In the beginning of this week’s Torah reading, Parshas Pinchos, Pinchos is recognized for his bravery in taking a stand for the Name of God and putting a stop to a shameful act a prominent figure was pursuing publicly. Rashi tells us that this recognition came to counter the public reaction following the incident. Instead of people applauding him for his courageous act, he was being ridiculed for starting up with such an important person.

This seems to be unfair. Pinchos extended himself for the sake of sanctifying the Name of Heaven, and in return, he received criticism from the public. The Chasam Sofer says that the reaction the people had was actually for Pinchos’s benefit. Because if a person derives pleasure from public recognition for his deeds, this can drastically reduce the reward he will receive from Heaven. (The Chasam Sofer bases this concept on a passage of Avos Drabbi Nosson, chapter 38, which relates how a great person can receive retribution for a slight feeling of haughtiness induced by lecturing to a large crowd.)

With this, the Chasam Sofer explains what the Medrash means when the Medrash comments (Bamidbar Rabboh 21:1) on these verses and says, “God said, ‘It is rightful that he should receive his reward.'” Because of the antagonism he suffered, he did not lose any portion of his merit by means of enjoying honor for his deed, and he was therefore deemed fully worthy of his reward from Heaven.

This concept presents a new outlook. Performing Mitzvos (good deeds) with a lack of recognition from others is the best thing for us. In fact, the Chovos Halevavos (Sha’ar Habitachon, chapter 4) advises a person to deliberately be discreet about his good deeds so that the reward should be greater.

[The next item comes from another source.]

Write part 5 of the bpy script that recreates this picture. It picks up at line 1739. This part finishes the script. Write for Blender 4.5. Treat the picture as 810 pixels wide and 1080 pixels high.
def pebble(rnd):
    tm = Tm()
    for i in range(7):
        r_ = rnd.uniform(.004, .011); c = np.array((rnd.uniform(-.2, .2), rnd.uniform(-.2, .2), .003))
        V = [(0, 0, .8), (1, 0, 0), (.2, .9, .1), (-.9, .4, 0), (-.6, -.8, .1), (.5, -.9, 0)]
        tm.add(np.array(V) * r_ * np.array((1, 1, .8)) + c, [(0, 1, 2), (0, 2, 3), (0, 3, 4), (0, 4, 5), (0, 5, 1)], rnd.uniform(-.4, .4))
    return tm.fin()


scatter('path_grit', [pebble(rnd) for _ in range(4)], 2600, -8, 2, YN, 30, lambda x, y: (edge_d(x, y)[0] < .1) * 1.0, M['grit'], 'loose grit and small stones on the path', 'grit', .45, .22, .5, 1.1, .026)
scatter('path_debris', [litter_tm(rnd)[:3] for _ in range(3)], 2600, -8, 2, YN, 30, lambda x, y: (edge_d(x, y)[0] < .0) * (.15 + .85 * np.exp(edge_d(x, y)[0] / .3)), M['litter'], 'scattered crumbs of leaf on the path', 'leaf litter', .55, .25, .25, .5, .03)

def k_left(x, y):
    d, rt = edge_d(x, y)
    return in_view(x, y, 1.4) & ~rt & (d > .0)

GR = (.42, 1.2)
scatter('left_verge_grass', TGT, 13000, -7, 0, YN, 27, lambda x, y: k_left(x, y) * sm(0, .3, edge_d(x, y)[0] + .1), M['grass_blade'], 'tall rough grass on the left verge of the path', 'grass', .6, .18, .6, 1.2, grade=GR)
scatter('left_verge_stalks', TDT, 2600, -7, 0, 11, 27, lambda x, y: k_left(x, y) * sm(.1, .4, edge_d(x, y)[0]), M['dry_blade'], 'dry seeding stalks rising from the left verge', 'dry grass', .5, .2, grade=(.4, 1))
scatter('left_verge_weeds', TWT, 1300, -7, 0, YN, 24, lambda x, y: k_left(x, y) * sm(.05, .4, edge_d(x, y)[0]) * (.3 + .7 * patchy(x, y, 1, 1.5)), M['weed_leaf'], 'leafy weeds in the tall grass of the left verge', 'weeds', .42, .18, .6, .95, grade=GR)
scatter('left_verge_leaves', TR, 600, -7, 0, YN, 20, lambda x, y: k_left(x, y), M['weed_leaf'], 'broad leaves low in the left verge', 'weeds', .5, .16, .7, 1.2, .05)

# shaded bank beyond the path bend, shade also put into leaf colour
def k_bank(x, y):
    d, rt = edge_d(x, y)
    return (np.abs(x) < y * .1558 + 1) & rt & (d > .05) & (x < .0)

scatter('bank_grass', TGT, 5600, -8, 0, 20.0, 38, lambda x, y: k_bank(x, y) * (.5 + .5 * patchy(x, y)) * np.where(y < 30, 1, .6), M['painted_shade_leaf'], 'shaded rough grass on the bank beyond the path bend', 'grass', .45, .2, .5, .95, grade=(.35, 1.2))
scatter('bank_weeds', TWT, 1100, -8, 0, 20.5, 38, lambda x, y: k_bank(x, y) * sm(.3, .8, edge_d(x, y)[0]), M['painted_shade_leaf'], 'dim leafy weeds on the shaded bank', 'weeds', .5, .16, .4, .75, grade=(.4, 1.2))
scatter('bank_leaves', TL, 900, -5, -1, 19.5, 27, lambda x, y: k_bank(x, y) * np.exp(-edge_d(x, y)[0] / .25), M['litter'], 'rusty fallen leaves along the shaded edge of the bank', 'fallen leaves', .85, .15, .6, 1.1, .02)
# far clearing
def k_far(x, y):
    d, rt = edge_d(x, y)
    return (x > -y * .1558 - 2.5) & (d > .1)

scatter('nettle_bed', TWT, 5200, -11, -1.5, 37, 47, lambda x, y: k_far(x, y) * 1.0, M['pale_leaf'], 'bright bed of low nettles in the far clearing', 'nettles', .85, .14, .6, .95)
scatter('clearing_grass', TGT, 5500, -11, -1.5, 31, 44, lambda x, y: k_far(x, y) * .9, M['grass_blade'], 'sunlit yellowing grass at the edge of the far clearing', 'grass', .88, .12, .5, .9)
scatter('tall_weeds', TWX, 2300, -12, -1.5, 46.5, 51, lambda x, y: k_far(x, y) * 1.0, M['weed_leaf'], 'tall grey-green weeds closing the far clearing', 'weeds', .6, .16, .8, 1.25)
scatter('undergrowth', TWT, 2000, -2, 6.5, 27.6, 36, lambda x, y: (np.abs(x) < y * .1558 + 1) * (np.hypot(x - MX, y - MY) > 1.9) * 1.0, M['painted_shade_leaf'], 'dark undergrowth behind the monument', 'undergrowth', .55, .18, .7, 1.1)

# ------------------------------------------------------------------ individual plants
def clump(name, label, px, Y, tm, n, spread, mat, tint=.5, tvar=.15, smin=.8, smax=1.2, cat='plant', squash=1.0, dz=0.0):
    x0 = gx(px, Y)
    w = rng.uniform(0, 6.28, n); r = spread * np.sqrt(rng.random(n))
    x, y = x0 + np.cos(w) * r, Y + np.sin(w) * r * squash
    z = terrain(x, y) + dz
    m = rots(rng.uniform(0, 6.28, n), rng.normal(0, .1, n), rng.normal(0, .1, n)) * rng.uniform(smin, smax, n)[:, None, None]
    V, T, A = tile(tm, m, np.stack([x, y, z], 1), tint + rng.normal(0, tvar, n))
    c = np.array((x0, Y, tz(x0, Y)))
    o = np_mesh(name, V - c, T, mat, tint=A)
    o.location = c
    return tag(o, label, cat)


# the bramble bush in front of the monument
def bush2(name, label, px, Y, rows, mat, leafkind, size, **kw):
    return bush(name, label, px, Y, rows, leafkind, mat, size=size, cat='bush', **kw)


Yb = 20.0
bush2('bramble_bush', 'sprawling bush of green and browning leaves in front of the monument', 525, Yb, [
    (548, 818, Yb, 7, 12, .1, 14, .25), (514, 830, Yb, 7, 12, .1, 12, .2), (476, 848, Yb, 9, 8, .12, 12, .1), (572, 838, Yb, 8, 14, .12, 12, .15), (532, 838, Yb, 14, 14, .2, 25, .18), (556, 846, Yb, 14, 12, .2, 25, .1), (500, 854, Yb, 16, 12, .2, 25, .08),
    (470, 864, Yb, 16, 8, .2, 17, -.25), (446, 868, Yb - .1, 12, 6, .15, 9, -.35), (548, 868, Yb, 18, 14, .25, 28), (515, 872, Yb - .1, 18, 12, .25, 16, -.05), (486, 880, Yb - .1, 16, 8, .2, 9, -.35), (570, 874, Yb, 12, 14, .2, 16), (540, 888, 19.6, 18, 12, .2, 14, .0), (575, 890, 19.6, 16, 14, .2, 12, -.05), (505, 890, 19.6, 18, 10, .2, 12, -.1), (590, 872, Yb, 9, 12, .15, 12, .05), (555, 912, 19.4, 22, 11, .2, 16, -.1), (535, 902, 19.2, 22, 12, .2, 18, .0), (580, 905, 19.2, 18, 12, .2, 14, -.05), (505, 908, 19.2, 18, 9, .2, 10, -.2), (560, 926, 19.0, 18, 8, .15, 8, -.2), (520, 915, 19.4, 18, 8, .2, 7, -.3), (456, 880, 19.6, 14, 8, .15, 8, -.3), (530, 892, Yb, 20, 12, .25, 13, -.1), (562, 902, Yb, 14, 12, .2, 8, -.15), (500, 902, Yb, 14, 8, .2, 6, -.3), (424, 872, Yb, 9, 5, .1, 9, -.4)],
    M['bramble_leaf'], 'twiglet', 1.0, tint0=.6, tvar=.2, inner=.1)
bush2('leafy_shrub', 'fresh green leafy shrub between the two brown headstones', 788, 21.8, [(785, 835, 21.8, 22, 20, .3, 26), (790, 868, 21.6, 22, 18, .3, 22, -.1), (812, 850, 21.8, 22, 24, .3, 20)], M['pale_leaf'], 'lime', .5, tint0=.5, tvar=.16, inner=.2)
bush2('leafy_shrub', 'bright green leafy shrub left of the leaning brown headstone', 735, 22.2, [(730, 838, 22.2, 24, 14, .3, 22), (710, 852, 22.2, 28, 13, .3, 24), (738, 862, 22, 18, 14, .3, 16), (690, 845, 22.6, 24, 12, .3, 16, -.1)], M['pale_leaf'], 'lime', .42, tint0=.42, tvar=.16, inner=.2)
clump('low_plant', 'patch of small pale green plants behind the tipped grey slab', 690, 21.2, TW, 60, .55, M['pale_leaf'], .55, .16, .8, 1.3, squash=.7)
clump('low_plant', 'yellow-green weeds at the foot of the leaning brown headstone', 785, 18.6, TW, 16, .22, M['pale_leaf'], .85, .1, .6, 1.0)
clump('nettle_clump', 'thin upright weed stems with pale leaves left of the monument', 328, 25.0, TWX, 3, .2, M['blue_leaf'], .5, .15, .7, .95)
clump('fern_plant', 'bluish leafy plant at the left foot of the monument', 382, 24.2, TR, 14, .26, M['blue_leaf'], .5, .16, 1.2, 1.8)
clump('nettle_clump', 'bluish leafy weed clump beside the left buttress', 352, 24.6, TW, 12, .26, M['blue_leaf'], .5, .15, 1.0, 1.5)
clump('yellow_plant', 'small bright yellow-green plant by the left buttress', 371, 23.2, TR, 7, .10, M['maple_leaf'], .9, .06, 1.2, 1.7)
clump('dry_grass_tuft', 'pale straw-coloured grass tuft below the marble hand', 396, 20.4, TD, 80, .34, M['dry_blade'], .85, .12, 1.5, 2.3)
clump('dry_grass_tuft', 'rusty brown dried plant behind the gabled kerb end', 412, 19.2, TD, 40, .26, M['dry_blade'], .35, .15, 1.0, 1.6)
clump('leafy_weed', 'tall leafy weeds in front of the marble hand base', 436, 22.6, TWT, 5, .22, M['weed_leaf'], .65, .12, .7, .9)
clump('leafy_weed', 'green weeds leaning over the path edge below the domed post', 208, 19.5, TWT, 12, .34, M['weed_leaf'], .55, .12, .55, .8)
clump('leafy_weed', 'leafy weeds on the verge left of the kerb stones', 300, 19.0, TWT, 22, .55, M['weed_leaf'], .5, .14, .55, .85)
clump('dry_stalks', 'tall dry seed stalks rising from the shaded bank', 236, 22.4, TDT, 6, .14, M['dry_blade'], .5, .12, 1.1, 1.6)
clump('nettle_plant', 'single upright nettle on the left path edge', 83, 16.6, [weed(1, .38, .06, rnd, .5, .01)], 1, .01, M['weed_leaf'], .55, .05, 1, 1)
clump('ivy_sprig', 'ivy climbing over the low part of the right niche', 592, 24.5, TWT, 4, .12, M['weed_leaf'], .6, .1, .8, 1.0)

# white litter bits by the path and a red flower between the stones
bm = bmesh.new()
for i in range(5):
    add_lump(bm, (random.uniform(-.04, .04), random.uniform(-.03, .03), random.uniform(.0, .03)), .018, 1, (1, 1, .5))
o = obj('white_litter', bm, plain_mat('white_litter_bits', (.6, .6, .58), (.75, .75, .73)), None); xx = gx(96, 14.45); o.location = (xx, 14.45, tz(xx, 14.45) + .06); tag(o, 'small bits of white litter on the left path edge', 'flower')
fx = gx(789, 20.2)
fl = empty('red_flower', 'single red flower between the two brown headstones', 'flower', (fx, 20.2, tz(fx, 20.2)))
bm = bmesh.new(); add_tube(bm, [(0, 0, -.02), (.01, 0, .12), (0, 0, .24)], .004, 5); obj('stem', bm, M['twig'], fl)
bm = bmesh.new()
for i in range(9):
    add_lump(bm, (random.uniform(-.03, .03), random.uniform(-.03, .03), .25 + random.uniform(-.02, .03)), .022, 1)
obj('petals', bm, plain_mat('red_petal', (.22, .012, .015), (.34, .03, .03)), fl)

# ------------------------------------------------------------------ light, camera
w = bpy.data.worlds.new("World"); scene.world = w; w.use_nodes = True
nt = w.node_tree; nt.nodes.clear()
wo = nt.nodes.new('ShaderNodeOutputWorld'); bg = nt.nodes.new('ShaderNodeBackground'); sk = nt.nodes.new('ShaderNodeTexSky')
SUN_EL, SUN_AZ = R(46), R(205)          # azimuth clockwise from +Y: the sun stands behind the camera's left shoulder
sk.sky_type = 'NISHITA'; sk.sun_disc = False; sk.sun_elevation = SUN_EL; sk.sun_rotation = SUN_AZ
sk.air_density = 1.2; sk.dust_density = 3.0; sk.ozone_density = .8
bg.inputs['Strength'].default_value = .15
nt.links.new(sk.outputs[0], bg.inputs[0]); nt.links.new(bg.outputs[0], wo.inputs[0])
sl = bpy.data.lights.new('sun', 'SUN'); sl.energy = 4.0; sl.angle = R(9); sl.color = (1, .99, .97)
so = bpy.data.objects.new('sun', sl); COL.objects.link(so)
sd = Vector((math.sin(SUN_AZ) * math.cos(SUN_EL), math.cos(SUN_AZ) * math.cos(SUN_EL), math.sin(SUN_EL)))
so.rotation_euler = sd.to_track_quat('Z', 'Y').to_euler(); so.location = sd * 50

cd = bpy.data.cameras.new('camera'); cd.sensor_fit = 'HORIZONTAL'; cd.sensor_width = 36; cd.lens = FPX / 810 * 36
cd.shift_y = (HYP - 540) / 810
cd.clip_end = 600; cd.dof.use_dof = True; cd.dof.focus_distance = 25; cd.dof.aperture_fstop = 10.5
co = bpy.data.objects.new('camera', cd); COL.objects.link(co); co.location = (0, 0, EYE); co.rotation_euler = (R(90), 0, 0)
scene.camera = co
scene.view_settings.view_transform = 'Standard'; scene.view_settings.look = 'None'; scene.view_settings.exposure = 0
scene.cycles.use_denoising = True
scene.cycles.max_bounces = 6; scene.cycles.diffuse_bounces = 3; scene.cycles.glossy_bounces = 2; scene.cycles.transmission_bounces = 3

When my uncle passed away, my aunt approached the director of the local day-school in Philadelphia to propose an initiative to start a scholarship fund for students whose parents could not afford tuition. “This is not entirely a new initiative,” said Mrs. Katz, the director. “You’ve been doing this sort of thing for a while. Years ago, your husband already approached me out of concern for kids who might be turned away because their parents could not afford tuition.” As it turned out, he would discreetly cover the tuition for these children and have Mrs. Katz inform the families that they were simply awarded scholarships. Not only was there no fanfare involved, but other than Mrs. Katz, no one had any idea that many children received a Jewish education only due to Avi Strimber’s covert sponsorship. Tuition expenses are not cheap. But yet, not only were the recipients unaware of the generosity of their benefactor, even his own wife had no inkling about his ongoing sponsorship project!

Often, we crave recognition for our deeds, and when the recognition is slow in forthcoming, we feel disappointed. In some cases, instead of praise, we are even criticized by people who lack appreciation for the fact that we extended ourselves to accomplish what we did, as happened to Pinchos.

When this happens, we might start thinking, “Why did I bother doing this in the first place?” This is a big mistake. In truth, doing a good act devoid of recognition is in our best interest. If we receive undue criticism instead of positive acknowledgement for our deed, it may be God’s way of preserving our true reward for our accomplishment. Instead of agonizing over insufficient appreciation from others, we should work on appreciating the value of deeds which are devoid of recognition. It would be a wise idea to consciously look for ways of intentionally keeping some of our good deeds concealed from everyone else. Doing a Mitzvah which absolutely no one knows about other than yourself would make good practice for internalizing this principle and training yourself to refrain from seeking out acknowledgement from others for your actions. Once you’re doing a Mitzvah, you might as well opt to ‘get the most for your money’ by concealing it from the public as much as possible.